Wild Update - February 2024

Wild Update - February 2024

What's Happening in Nature - February 2024

‘February fill dyke’ has certainly lived up to its name but there are plenty of signs that winter is on its way out.
Bird song and activity have certainly increased recently. My local woodland echoed to the loud “yaffling” calls of a green woodpecker yesterday, a robin is bringing dry leaves to an old ivy-covered nest box outside my kitchen window and a mistle thrush has been singing from the very top of a neighbour’s tall tree.

Green Woopecker

Green Woopecker

If you’ve never been yaffled at, listen here: XC876162 European Green Woodpecker (Picus viridis) :: xeno-canto
Rooks are noisily nest building at their rookeries and great crested grebes are displaying on lakes.
It's well worth taking time out to stop and marvel at these things which we sometimes take for granted.

Too-early insects

On February 15th, temperatures reached a crazy 17 degrees and so it was no wonder that some hibernating butterflies appeared.
15 brimstones were seen across the county that day along with smaller numbers of commas and peacocks.
Meanwhile, herald moths stayed in the cool depths of their caves and tunnels where they hibernate. 46 were counted in the old tramway tunnels at Ticknall Limeyards (once a DWT reserve) along with a few peacock butterflies.

Herald

Sleeping Herald moth by Sid Morris

Greenery and blossom
Leaves are bursting open both along verges, in woods on bushes and on climbers such as honeysuckle which is always very early. Wildflowers I’ve seen already include white dead nettle, dogs mercury, primrose, sweet violets and the tiny whitlow grass.

 

Sweet Violet

Sweet violet flowers come in either purple or white forms. Milldale 2023. NB

Powder puffers
Two British birds can be described as having white ‘powder puffs’ – the black grouse and the great bustard.
Male bustards display by turning their feathers inside out to show off their white plumage to advantage.

Great bustard

Great bustard

The last great bustard was shot on Salisbury Plain in 1849 but a private initiative to reintroduce these ‘bigger than a turkey’ birds has finally borne fruit and ‘wild’ birds now breed there each summer. Read about this bird here: Great Bustard Group . If you are ever down that way you can watch some from a hide as I have done.Having spent my teenage years on the edge of Salisbury Plain I am especially pleased that these magnificent birds are back.
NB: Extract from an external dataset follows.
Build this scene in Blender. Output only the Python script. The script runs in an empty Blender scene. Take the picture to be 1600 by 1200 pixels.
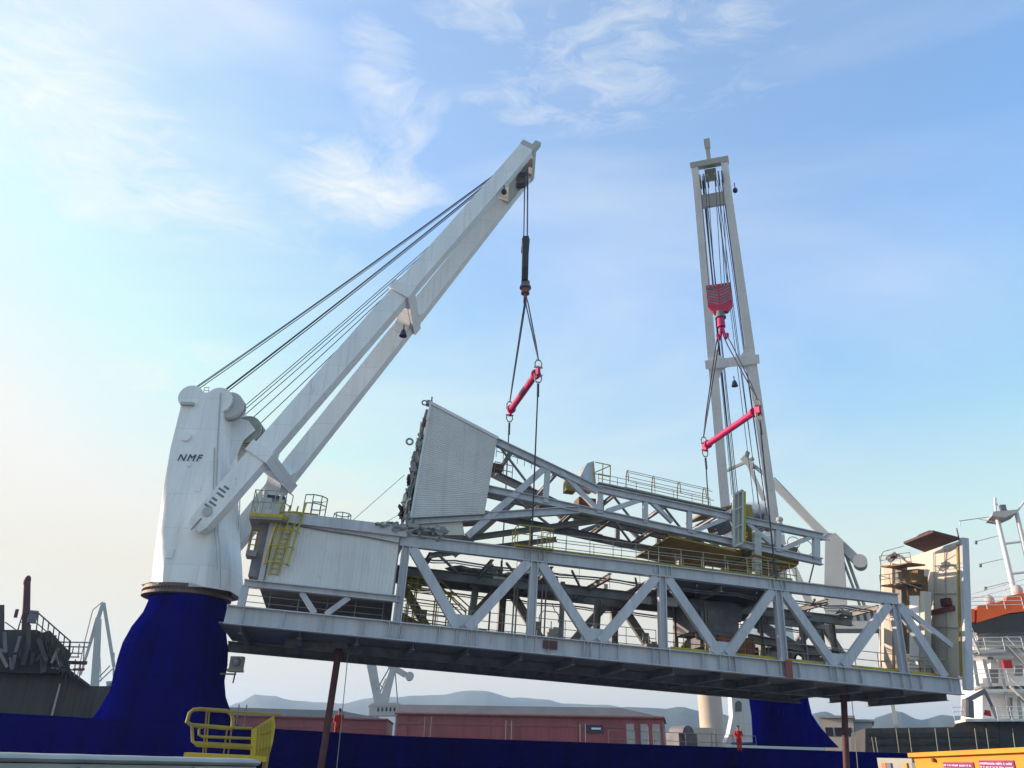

In the Peak District, black grouse used to form their remarkable leks, ‘strut their stuff’ and display their white tail feathers in years gone by.

Black grouse Tetrao tetrix, two males leking, Scotland, April - Mark Hamblin/2020VISION

The last black grouse (blackcock) lek was at Swallow Moss just over the border in Staffordshire and I was privileged to see and hear it in the early 1980s just before it vanished. Male black grouse make wonderful hissing and gurgling noises as they pose on their lek. Hear the bubbling sounds of a lek on xeno canto: XC833645 Black Grouse (Lyrurus tetrix) :: xeno-canto
An attempt at reintroducing blackcock to Derbyshire was made some years ago but failed partly because the reintroduced birds immediately flew many miles away. Maybe the habitat wasn’t suitable or perhaps because their release wasn’t ‘soft’ enough, ie allowing them to slowly acclimatise before full release.
Unlike red grouse, blackcock need shrubby woodland as well as open moor. With plenty of new planting now taking place in the Peak, the time will soon be ripe for another more considered attempt to get this charismatic bird back. I can’t wait!

Red elves
Seeing those red wattles on the blackcock reminded me that I’ve received several reports of the scarlet elf cup fungus in the last week or two. I spotted it growing on a rotting stick by the High Peak Trail near Gotham at the weekend.